Step back in time. Say, go back to the early ‘80s, to 1984 to be precise. This was the year Friends Again, with a line-up including James Grant, Chris Thomson, Paul McGeechan, Neil Cunningham and Stuart Kerr, released Trapped and Unwrapped (Mercury). Unfortunately, this was their first and only album: soon after it Thomson formed The Bathers, Cunningham became Paul Haig’s manager and the remaining three members formed Love and Money. In the late eighties the band’s second album Strange Kind of Love (Mercury, 1988), produced by Gary Katz, sold pretty well, while the single “Halleluiah Man” (Mercury, 1988) became one of their most successful hits. Love and Money split up after four albums, but their death represented the birth of their front man James Grant’s solo career. He is regarded as one of Scotland's greatest songwriting talents, a statement proved true by his dark and refined debut album Sawdust in My Veins (Survival, 1998), followed by My Thrawn Glory (Vertical, 2001) and I Shot the Albatross (Vertical 2002). The latter is a sort of experiment, fusing the words of poets such as EE Cumings and W.H.Auden with music.

Fast forward to 2005. Nowadays Grant, who’s still living in Glasgow, prefers to leave behind the past, and Love and Money, and work on his future career. He has recently released a new album, Holy Love (Vertical, 2004), that simply melts your heart with its bittersweet songs. “I’m always happy with the records I put out,” Grant tells me on the phone on a cloudy Tuesday morning, “I don‘t really like making the same record twice. For ‘Holy Love’, I went for a kind of organic approach: I wanted to make a visceral record, something that came from the gut, and I also wanted the album to feel live, to have the feeling that the music I was listening to every time I put the album on was happening right in front of me.” Mixed and mastered by Paul McGeechan, Holy Love features ten songs. On all of them careful listeners will recognise two singers with very distinct and beautiful voices: Monica Queen (ex-Thrum) and Capercaillie’s Karen Matheson.

Grant worked with both of them previously: Queen featured also on I Shot the Albatross, while his collaboration with Matheson started in 1996 when he worked on her debut solo album The Dreaming Sea, and since then continued on a regular basis. Indeed Grant also worked on her follow up “Time To Fall”.“I met Monica when we were asked to perform on a music programme in Scotland,” Grant remembers, “we had a chat and a few beers afterwards and it just became clear there was an affinity between us. I asked Monica to sing on a specific track, ‘A Tale Best Forgotten’, on I Shot the Albatross and she did a fantastic job. We worked quite closely together ever since. I’ve also been working a lot with Karen Matheson and Donald Shaw from Capercaillie. I don’t feel I’ve had to change the way I write to incorporate myself into Karen’s music, it has been more a happy medium for us both. Karen’s voice has got a beautiful purity to it and I tend to find easier to write for women rather than men.”

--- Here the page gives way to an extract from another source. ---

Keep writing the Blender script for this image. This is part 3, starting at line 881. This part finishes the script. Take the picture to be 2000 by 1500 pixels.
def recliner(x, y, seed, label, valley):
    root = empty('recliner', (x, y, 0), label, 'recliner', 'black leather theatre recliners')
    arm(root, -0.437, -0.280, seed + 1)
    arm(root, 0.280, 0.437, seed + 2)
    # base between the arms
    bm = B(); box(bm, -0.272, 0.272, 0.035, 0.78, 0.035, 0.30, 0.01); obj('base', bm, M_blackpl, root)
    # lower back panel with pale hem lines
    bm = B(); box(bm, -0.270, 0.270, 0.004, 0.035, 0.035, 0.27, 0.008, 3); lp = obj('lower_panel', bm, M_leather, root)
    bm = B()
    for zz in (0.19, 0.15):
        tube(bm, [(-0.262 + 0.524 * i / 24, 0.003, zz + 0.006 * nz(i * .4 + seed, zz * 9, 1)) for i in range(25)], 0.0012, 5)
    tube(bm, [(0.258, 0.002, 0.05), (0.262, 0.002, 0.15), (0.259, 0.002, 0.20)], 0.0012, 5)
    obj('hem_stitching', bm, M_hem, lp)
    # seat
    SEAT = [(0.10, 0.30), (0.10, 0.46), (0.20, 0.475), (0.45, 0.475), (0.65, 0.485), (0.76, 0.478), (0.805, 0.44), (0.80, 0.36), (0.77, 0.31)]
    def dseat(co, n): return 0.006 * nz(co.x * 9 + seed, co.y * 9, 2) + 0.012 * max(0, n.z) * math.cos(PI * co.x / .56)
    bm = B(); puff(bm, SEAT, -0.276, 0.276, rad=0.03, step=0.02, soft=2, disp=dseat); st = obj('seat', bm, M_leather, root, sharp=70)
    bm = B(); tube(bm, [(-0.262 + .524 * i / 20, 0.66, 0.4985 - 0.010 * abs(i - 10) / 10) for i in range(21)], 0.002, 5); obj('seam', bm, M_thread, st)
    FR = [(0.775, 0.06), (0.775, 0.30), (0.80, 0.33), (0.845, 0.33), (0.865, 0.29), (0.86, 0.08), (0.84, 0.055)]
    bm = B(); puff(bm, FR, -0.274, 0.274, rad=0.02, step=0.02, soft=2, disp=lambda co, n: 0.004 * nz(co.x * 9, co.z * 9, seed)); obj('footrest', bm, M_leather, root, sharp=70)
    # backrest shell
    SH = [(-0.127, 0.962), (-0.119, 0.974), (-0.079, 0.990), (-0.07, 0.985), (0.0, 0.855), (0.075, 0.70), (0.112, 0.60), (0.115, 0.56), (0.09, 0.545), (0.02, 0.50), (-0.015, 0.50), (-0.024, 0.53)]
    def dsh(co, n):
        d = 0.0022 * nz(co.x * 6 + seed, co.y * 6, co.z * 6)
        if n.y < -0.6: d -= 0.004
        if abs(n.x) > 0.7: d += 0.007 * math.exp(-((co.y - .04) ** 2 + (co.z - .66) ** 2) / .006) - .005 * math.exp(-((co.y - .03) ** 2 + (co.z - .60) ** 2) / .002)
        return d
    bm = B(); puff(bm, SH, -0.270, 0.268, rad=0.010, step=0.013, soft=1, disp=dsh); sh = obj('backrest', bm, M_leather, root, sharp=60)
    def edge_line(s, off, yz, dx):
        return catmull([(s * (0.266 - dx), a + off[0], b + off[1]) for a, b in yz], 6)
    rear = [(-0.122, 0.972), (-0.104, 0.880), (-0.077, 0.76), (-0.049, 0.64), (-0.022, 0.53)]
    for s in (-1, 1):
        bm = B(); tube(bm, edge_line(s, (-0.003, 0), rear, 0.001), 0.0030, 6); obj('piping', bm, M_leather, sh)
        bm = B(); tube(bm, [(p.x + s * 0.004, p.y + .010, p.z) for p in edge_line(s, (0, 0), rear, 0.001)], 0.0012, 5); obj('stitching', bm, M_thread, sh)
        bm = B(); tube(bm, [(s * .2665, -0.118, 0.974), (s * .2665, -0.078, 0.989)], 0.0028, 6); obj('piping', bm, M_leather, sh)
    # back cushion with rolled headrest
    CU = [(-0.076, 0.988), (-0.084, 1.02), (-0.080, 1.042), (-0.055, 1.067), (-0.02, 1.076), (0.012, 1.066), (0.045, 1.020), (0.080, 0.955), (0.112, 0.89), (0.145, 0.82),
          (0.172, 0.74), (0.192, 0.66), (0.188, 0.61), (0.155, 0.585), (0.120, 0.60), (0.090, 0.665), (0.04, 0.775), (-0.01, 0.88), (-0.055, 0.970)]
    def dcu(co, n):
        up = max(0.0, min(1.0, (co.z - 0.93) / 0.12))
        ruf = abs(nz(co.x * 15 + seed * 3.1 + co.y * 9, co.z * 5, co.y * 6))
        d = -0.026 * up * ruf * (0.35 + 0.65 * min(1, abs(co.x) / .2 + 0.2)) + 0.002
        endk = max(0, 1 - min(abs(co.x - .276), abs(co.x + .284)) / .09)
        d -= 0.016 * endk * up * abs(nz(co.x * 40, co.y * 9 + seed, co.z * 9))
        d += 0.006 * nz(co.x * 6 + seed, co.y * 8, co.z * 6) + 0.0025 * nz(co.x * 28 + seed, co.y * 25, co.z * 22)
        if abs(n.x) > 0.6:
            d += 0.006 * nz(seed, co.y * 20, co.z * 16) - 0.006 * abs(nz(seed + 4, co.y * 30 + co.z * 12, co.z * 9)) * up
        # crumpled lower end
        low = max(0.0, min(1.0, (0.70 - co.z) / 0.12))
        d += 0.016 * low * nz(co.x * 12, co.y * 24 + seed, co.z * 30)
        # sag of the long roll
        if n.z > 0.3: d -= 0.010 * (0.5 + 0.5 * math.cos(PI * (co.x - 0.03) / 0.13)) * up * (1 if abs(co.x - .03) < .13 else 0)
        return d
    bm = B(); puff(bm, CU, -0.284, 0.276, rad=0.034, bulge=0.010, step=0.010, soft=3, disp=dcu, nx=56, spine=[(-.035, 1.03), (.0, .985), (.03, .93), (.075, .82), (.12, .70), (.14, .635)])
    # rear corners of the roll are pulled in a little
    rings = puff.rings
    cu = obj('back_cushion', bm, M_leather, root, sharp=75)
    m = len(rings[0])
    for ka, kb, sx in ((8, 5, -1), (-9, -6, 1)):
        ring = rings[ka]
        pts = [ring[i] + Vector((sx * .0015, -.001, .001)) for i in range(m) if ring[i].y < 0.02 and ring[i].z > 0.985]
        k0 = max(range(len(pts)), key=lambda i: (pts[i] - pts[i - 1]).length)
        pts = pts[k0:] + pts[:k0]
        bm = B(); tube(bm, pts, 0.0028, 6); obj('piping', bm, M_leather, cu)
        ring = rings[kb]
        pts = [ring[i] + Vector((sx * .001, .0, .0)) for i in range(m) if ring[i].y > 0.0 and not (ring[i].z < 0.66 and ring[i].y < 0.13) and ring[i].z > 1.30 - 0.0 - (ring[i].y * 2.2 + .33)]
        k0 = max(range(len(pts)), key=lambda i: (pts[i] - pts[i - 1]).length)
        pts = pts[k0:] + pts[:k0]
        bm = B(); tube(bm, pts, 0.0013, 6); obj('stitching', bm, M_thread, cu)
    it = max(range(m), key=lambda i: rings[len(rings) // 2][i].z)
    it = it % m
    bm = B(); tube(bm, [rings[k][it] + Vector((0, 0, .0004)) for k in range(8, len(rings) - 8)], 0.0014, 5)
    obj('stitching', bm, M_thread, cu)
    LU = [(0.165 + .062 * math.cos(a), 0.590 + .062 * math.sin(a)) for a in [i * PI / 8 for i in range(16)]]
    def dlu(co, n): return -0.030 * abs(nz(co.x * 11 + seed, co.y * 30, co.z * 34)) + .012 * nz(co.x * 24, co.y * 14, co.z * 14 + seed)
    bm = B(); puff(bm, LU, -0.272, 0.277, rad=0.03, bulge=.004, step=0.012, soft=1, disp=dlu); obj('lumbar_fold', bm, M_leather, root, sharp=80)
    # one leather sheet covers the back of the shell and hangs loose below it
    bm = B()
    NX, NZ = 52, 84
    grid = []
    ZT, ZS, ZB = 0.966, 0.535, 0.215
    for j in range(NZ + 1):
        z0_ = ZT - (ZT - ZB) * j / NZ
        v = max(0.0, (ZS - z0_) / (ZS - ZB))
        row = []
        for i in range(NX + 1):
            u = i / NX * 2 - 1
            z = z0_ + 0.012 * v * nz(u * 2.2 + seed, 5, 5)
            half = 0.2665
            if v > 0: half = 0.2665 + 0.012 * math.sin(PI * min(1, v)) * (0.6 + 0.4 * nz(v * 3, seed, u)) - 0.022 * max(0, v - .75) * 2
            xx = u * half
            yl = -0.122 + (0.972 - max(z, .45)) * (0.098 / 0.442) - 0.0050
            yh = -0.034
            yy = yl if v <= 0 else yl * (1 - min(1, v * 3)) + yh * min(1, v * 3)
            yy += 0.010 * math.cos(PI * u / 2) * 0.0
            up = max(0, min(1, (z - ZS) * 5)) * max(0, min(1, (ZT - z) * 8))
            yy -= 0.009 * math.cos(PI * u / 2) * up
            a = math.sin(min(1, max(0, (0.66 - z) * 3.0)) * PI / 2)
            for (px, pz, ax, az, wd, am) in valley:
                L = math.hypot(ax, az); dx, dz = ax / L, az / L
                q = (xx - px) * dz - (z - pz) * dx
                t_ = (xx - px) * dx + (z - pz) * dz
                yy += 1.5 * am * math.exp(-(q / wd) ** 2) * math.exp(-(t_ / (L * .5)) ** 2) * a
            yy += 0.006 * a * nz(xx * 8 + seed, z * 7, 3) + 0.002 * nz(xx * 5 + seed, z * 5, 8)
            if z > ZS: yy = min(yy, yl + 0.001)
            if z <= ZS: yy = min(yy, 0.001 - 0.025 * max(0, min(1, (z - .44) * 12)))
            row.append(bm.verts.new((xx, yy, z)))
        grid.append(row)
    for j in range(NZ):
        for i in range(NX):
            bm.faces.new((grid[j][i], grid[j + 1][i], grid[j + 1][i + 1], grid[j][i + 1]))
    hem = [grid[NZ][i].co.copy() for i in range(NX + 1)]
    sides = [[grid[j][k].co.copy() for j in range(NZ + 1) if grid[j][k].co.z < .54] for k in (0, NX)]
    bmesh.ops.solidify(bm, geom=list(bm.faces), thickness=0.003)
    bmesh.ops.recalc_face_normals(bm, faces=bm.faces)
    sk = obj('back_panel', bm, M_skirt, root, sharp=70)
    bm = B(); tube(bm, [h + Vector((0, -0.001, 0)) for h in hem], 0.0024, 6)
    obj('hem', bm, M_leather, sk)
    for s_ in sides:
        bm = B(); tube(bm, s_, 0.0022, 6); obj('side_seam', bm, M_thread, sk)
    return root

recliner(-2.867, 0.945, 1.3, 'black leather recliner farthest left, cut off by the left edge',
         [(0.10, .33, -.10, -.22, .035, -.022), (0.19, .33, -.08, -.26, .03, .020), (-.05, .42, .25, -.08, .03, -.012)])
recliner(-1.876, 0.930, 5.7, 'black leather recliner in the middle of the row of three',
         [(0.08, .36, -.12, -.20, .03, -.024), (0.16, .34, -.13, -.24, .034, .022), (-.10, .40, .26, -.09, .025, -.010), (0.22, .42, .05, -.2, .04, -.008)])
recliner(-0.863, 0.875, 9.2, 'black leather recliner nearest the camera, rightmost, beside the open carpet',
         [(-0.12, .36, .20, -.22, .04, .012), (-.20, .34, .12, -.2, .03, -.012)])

Of all the albums Grant did, he claims he can’t judge which one can be considered as his most complete. “I like them each in their own way,” he explains, “I think they’re all different, once I’ve made a record I don’t tend to sit and assess it, the next day I’m already onto the next one.” Yet amongst his solo albums, I Shot the Albatross strikes the listener for being an original and interesting approach to music and poetry. “I’d like to think it is,” Grant states, “it’s just something that interested me and I decided to pursue it. At the time, I was doing music for a film with Donald and I ended up editing and narrating a selection of 20th century Scottish poetry. A few years before I had bought a book and some of the poems on it seemed to me very lyrical and I kind of liked the idea of fusing for example Rimbaud, Lee Dorsey and William Blake, it seemed to me kind of cheeky and irreverent, yet I thought it would put a new spin on the poetry itself and, I suppose, would also challenge people.”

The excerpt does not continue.